In the first year of our marriage my husband and I spent the anniversary of my birthday, February 18, with the archduke at Alauth. There had been a heavy fall of snow the day before, and I said, "I do not want any presents, but please let me drive a sledge to-morrow; I have such a wild wish to drive one; it will be my first experience!"
The Archduchess Clotilde was usually an open-hearted person, but she was nevertheless endowed with certain straight-laced characteristics, and she frowned severely.
It was no use to beg or to implore. The prince forbade the sledge drive. They metaphorically relegated me to a dark cupboard with dry bread to eat; they kept me under such close observation that I could not go out at all, either on foot, on horseback, or in a sledge.
The archduke arrived on the scene. I was still furious.... Oh! certainly, it is evident that I did not look on the bright side of things; my character has always been one which resented foolishness and wickedness.
The archduke questioned me. I told him the whole story. "Louise," he cried, "you are right a hundred times; first of all because at your age and when one is pretty, as you are, one is always right. We will go out at once for a drive in the snow."
He rang, and ordered two Hungarian horses to be harnessed to a large sledge fit for the chariot of Apollo, in which he seated me, wrapped in my furs. He took the reins and we drove off at great speed, accompanied by a confidential servant. I felt myself akin to the angels. My puritanical sister-in-law and my puritanical husband dared not say a word.
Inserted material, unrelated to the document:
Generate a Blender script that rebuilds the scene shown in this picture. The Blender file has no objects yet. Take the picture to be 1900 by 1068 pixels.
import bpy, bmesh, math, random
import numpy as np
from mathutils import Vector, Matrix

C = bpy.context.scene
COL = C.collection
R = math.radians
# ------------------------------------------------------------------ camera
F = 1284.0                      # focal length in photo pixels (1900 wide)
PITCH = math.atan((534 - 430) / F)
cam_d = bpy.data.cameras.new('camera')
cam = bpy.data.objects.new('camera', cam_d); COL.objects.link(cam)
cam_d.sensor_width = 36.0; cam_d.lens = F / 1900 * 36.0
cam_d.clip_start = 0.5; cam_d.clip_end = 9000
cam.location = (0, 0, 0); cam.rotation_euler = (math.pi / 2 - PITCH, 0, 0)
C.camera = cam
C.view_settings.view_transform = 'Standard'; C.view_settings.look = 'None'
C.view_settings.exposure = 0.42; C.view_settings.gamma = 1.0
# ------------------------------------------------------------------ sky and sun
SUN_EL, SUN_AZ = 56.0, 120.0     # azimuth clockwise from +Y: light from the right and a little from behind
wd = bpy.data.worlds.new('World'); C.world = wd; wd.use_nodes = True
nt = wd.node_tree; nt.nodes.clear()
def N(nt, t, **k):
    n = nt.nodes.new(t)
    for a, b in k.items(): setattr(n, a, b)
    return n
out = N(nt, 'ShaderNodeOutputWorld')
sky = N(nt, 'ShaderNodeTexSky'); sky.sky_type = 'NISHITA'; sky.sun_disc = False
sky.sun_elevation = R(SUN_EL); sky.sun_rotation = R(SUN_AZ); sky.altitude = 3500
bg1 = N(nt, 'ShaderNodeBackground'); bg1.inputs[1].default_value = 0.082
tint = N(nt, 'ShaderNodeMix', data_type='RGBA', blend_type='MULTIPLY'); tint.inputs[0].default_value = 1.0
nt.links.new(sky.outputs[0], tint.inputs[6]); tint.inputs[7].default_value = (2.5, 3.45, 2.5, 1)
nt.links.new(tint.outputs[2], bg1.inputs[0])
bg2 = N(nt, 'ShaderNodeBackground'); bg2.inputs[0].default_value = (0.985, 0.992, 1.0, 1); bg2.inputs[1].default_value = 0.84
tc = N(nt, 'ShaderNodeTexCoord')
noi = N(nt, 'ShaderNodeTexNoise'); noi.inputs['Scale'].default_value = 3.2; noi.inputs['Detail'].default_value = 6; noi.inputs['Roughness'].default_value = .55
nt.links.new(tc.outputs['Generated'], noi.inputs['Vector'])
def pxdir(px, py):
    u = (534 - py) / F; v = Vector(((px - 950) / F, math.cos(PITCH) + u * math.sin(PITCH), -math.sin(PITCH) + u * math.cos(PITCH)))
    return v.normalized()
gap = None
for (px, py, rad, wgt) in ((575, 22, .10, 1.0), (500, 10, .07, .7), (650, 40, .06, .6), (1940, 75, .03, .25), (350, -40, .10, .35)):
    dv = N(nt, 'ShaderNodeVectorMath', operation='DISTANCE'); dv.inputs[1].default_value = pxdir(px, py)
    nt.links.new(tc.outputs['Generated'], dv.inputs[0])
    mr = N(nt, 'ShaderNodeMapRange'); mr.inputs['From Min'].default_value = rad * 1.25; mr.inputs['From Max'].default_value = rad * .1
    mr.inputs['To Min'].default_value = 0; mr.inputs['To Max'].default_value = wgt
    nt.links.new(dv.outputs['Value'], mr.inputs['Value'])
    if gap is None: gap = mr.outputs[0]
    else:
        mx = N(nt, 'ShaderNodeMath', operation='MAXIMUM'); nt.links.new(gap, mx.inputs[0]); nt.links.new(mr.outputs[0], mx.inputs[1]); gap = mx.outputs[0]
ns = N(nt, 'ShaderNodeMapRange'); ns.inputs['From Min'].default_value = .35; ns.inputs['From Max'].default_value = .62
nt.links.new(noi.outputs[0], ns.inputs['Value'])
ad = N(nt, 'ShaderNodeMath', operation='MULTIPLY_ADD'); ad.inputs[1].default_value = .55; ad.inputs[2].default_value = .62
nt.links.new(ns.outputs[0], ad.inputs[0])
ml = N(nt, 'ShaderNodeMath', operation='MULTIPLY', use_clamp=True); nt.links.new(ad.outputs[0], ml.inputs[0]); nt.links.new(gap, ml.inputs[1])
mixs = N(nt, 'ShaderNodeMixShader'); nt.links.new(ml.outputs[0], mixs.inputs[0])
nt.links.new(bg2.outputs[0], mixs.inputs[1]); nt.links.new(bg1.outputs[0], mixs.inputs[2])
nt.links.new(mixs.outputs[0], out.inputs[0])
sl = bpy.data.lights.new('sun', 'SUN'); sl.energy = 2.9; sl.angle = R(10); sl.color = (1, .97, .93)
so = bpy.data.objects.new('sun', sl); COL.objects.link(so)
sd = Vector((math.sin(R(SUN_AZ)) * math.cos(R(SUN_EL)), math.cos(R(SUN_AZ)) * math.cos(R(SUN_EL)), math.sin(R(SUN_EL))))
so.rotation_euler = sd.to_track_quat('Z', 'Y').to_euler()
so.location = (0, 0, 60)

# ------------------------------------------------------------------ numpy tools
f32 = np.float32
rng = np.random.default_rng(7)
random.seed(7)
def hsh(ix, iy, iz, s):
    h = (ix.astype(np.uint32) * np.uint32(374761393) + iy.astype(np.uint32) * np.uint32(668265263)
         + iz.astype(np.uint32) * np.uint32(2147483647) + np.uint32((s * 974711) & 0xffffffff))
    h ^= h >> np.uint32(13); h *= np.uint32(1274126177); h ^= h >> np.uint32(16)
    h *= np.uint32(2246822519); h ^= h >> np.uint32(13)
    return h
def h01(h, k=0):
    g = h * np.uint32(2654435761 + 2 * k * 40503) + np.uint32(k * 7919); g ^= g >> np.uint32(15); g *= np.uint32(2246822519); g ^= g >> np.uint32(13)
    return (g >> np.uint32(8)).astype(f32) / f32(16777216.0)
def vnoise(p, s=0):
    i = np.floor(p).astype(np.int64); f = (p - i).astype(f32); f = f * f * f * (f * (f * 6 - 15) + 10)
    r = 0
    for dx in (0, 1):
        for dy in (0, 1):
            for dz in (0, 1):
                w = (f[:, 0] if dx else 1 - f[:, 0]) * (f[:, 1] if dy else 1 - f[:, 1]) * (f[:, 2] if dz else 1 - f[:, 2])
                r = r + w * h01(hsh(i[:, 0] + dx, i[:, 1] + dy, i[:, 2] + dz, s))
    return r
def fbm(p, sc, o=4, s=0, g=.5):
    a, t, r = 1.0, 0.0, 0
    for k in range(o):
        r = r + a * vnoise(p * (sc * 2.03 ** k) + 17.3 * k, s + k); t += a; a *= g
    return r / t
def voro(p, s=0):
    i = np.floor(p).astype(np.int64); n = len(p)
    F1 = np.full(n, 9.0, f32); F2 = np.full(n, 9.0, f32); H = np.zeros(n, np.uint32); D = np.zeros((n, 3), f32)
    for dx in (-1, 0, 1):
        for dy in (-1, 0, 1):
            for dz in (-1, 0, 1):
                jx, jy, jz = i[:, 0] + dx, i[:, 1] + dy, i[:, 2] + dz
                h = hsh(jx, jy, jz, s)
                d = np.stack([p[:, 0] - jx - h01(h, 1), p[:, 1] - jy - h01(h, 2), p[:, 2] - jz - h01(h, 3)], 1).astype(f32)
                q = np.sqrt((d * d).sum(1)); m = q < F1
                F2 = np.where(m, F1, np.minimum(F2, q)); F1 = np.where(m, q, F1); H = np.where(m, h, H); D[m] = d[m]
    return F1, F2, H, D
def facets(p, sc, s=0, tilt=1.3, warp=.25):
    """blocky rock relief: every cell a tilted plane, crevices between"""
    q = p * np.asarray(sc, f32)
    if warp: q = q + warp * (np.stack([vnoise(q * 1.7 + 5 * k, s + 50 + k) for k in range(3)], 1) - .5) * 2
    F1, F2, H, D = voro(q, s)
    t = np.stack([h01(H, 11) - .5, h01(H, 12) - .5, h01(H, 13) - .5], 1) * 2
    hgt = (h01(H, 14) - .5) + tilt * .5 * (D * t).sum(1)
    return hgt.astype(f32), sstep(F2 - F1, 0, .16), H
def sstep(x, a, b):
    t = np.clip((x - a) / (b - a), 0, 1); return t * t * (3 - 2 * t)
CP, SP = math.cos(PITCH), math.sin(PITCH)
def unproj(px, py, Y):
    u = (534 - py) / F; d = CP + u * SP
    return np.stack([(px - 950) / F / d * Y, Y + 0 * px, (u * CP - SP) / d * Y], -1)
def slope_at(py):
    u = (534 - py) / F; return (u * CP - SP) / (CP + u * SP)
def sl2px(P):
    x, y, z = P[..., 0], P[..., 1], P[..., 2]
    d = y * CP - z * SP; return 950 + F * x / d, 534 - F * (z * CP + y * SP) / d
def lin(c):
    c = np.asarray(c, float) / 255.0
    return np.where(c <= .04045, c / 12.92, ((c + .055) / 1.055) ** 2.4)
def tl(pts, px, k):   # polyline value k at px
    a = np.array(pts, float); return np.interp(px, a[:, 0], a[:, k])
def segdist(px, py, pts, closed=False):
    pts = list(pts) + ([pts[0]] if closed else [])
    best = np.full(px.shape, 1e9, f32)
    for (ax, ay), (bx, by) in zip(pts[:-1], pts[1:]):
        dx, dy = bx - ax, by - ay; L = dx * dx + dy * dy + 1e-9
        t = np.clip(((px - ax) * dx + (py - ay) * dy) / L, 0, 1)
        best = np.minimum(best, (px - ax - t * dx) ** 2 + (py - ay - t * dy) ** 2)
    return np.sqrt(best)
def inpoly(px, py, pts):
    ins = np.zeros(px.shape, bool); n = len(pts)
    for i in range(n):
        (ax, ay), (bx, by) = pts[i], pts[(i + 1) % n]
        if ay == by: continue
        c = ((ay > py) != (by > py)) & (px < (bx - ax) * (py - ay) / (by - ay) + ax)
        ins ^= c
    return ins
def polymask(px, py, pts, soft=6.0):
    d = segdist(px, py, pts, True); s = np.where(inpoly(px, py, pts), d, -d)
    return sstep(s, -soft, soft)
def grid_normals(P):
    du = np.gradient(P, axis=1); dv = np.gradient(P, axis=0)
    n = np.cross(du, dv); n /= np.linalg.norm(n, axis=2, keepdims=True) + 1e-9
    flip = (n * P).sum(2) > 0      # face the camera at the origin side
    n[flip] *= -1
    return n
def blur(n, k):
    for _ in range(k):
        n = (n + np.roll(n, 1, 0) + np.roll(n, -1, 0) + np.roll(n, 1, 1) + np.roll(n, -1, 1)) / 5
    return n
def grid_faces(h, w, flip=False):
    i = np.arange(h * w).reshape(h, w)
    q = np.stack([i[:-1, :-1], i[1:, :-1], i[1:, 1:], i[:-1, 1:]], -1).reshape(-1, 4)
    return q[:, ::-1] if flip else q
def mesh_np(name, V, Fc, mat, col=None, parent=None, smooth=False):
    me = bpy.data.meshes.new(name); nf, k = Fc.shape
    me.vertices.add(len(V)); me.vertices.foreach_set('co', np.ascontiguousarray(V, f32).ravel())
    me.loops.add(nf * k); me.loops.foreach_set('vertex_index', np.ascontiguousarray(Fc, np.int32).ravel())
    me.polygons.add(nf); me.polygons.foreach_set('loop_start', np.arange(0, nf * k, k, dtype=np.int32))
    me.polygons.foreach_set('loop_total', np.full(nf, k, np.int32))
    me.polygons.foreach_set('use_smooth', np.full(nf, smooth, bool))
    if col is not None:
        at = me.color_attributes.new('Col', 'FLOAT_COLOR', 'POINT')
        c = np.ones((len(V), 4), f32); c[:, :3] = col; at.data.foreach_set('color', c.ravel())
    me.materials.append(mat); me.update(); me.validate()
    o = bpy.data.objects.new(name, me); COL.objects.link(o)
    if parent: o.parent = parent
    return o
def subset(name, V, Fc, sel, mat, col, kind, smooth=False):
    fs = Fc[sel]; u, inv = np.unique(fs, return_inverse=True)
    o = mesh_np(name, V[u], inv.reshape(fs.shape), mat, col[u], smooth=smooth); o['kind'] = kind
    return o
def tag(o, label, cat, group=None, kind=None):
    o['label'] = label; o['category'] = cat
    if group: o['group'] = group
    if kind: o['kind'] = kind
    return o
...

Society at Budapest was less submissive to Court ceremonial than that of Vienna, and it was in consequence natural and more audacious. I remember a certain ball on the Ile Marguerite, the pearl of the casket of the Danube, when the prince was angry and did not wish me to waltz. I was inundated with invitations, to which my husband replied by saying that at the Court of Brussels I had only learned to dance the quadrille and the minuet!
The quadrille! The minuet! People were quite worried. They understood what it means to waltz in Hungary, and a waltz on the banks of the Danube to the strains of gipsy violins is a thing which cannot be surpassed. And now—now—they import from America dreary stuff, dull and epileptic in movement, and they call it by all sorts of names after trotting or galloping animals out of Noah's Ark. The waltz will always remain as the incomparable queen of dances to those who know how to dance.
One of those who asked me to dance was bolder than the rest, and, taking no notice of the prince's excuse, he said: "But surely Her Highness knows how to waltz," and at these words I was swept away from the domain of authority by my audacious partner, a Magyar, who thus hurled me into the whirlpool of the dance. I confess I never stopped dancing for the remainder of the night. The prince was furious, but as he was overwhelmed with compliments on my beauty and my success, he was obliged, nolens volens, to smile!
I recall the scene which took place at our departure. Fortunately we were asked to embark on a wonderfully illuminated boat which took us along the beautiful river to the nearest point to our palace, and this delightful journey was made to the sounds of the music, sometimes wild and sometimes languorous, which can only be heard to perfection in this country.